Luke Haines

Location:
London, London and South East, US
Type:
Artist / Band / Musician
Genre:
Rock / Pop / Glam
Site(s):
Label:
Degenerate music
Type:
Major
NEW ALBUM "'Nine And A Half Psychedelic Meditations On British Wrestling Of The 1970s And Early '80s.' OUT 09 OCT (digital) 07 NOV (physical)
Q) Has Luke Haines lost his mind?
A) Yes.
Q) Have you lost your own mind?
A) No, but you will when you hear this album.



Seconds out grapple fans.
Luke Haines has made this album so that you don't have to.
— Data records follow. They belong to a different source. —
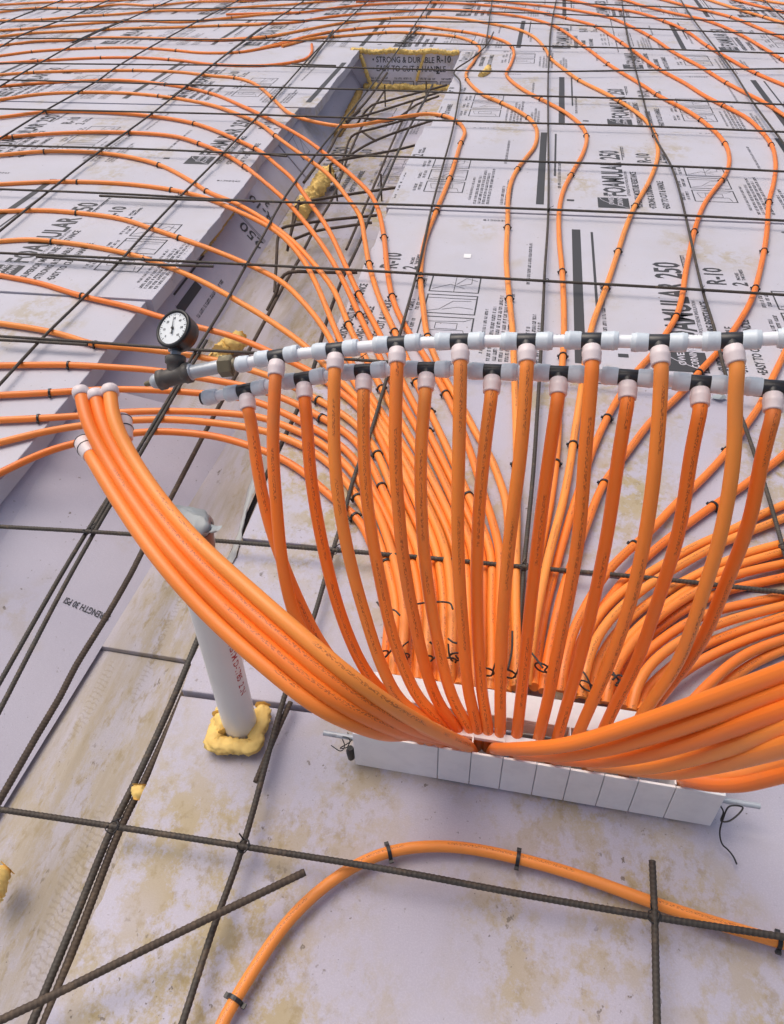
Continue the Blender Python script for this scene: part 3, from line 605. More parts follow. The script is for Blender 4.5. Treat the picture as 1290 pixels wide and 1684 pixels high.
LF = {   # left field / trench pipes, in order from the front one
'n': [(0,778),(43,757),(87,738),(123,729),(170,718),(213,713),(253,709),(300,711),(360,718),(407,732),(460,752),(500,777),(545,817),(587,852)],
'm': [(0,728),(73,710),(140,699),(217,691),(283,690),(350,695),(403,702),(430,707),(460,717),(493,730),(530,752),(560,780),(583,810),(603,845)],
'l': [(0,691),(63,688),(130,684),(200,678),(267,676),(350,678),(403,682),(430,685),(460,697),(493,710),(530,730),(560,755),(590,790),(618,835)],
'k': [(0,650),(80,646),(123,643),(193,640),(283,643),(333,647),(390,653),(430,663),(462,677),(493,692),(538,717),(570,740),(600,780),(632,840)],
'j': [(0,601),(113,600),(200,605),(257,609),(337,623),(390,632),(430,642),(462,653),(493,667),(538,692),(575,715),(603,750),(645,840)],
'i': [(0,532),(67,542),(113,553),(157,567),(213,572),(283,580),(360,593),(410,608),(440,617),(480,635),(515,653),(558,677),(588,700),(615,735),(660,840)],
'h': [(0,453),(67,466),(135,487),(213,505),(267,522),(322,537),(383,553),(430,572),(483,597),(513,612),(558,643),(590,670),(622,715),(673,835)],
'g': [(0,397),(47,394),(87,397),(143,404),(213,418),(267,435),(333,463),(377,487),(430,518),(470,545),(500,567),(530,595),(560,627),(600,668),(640,730),(687,830)],
'f': [(0,348),(67,346),(127,350),(200,360),(247,375),(295,391),(340,407),(390,427),(430,445),(463,463),(497,495),(533,540),(560,590),(597,650),(650,730),(702,830)],
'e': [(0,303),(83,299),(128,299),(200,302),(282,312),(343,327),(377,341),(430,366),(463,387),(497,425),(517,460),(540,513),(553,545),(580,600),(612,655),(665,735),(717,830)],
'd': [(0,255),(73,249),(147,250),(207,257),(262,271),(313,297),(343,316),(385,333),(430,358),(480,395),(520,438),(547,473),(563,507),(575,538),(602,590),(634,650),(680,730),(732,830)],
'c': [(0,227),(40,223),(117,218),(213,218),(287,224),(328,236),(367,252),(402,273),(430,295),(467,327),(497,360),(530,403),(557,447),(577,487),(593,522),(620,577),(650,640),(700,730),(748,830)],
'b': [(0,193),(77,184),(160,184),(250,191),(320,203),(390,230),(430,250),(450,267),(480,293),(510,333),(540,377),(570,440),(590,483),(620,540),(640,580),(668,640),(715,730),(762,830)],
'a': [(0,164),(65,155),(130,152),(200,153),(262,158),(345,172),(397,190),(430,205),(453,223),(480,243),(507,262),(540,287),(573,327),(593,357),(600,393),(607,433),(623,487),(647,540),(665,580),(690,640),(730,725),(777,830)],
'z': [(0,142),(63,137),(140,133),(200,132),(273,139),(345,153),(400,175),(430,189),(470,210),(507,232),(545,261),(580,290),(610,320),(623,347),(632,390),(637,440),(645,487),(660,525),(678,555),(697,583),(717,617),(743,667),(763,713),(795,810)],
'y': [(0,123),(57,119),(173,116),(233,116),(300,119),(350,125),(387,128),(413,135),(430,145),(450,163),(483,190),(530,203),(570,208),(607,203),(663,192),(707,187),(730,190),(753,200),(765,217),(758,235),(750,262),(740,293),(718,347),(700,393),(693,433),(692,465),(697,510),(703,553),(715,585),(732,622),(750,653),(767,680),(783,713),(805,747),(820,785),(833,825)],
}
LIFT = [0, .018, .036]
for i, k in enumerate('nmlkjihgfedcbazy'):
    pts = LF[k]+[(615+14.8*i, 907), (640+13*i, 1000), (634+13.5*i, 1082+1.9*i)]
    if k == 'n': pts[-4] = (592, 856)
    e = P(pts[-1][0]+(645-pts[-1][0])*.02, pts[-1][1]+30, .03)
    lbl = {'y': 'orange pipe that snakes across the far trench, sixteenth up the left photo edge'}.get(k, f'orange floor pipe, {ORD[i+1]} up from the lowest at the left photo edge')
    pipe(pts, lbl, LIFT[i % 3], ext=(.7, 0), end=[e])
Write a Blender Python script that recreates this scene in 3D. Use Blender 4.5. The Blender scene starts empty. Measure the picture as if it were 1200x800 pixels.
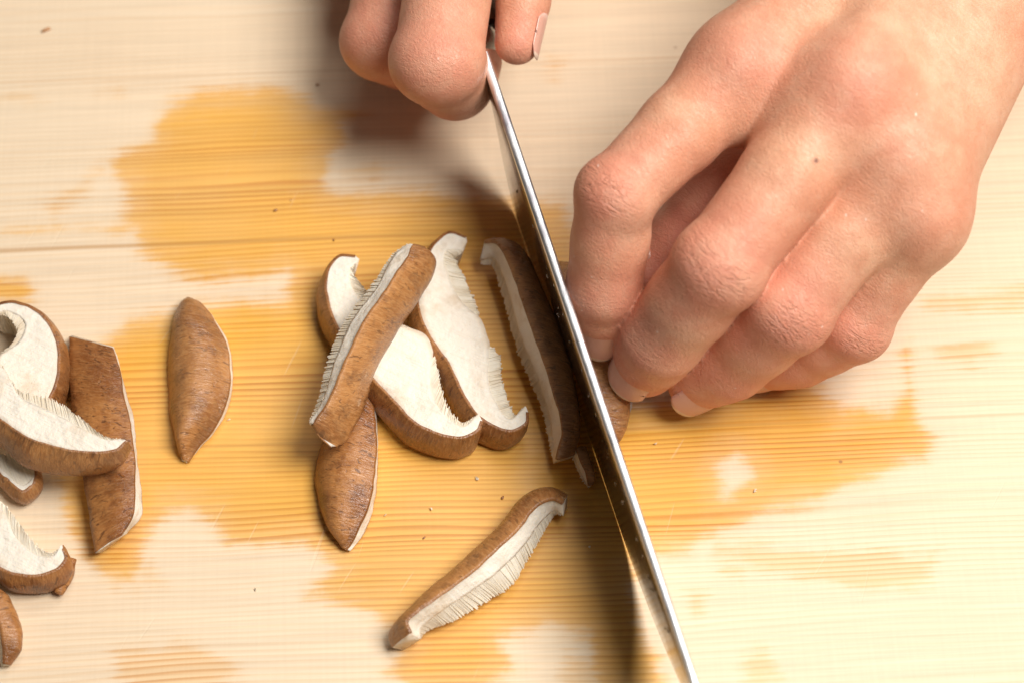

Whilst his '90s contemporaries busy themselves traipsing round the reformation circuit, Luke Haines has recorded a psychedelic concept album about the golden age of British Wrestling.



'Nine And A Half Psychedelic Meditations On British Wrestling Of The 1970s And Early '80s' takes place in a world tilted somewhat on its axis, a world where the 'sacrament' has been taken. A place where Dickie Davies hooked up with Ken Kesey's Merry Pranksters en route to Timothy Leary's Millbrook 'space colony' before finally rocking up to World Of Sport. Where Kendo Nagasaki studied the works of Gurdjieff and Ouspensky whilst writing Samurai rock operas. Conventional wrestling lore tells us that veteran grappler Les Kellet invested the earnings he made from the wrestling ring in a transport cafe in Bradford, 'Nine And A Half Psychedelic Meditations.' reluctantly accepts this truth, but prefers to see Les' transport cafe more as a psychedelic shack, where old Les sits, Swami-like, with younger wrestlers at his feet - Catweazle and Marc 'Rollerball' Rocco perhaps, keen to imbibe the hard worn psychedelic knowledge of Kellet's freaked out mind. The hard worn knowledge of the thousand trip bag, brothers and sisters. Tune in, turn on, seconds out.



Before he discovered rock and roll, the juvenile Luke Haines spent many happy Saturday afternoons in front of the lantern watching World Of Sport, waiting for 'Exotic' Adrian Street, Bully Boy Muir, Mick McManus, (not a grey hair on his head) and 'Cry Baby' Jim Breaks (don't touch his ears!) to smash each others faces in. Was it for real? Was it sport? Was it art? (Of course it wasn't you idiot.) Whatever it was, Mr. Haines was there. Sometimes, on a dreary midweek early evening accompanied only by his daddy, the young Luke Haines would sit in the Gaumonts and Civic Halls of southern England mere feet away from some of the finest athletes that ever lived. To have seen Giant Haystacks and Kendo Nagasaki tag team against the always crap Big Daddy, in the flesh, is surely more rarefied than any rock n roll, people.



'Nine And A Half Psychedelic Meditations.' is an affectionate homage to the greats of the grapple ring. Mr Haines felt the best way to perpetrate this tribute was through the lysergic lens. So, in short a concept album about wrestling, where each song puts a different, and often beloved, wrestler in a 'psychedelic' 'situation'.
Luke Haines has recorded music under various names and with various bands including The Auteurs, Baader Meinhof & Black Box Recorder and has written two acclaimed books 'Bad Vibes' and 'Post Everything'.
'Nine And A Half Psychedelic Meditations On British Wrestling Of The 1970s And Early '80s' is the latest album from Luke Haines.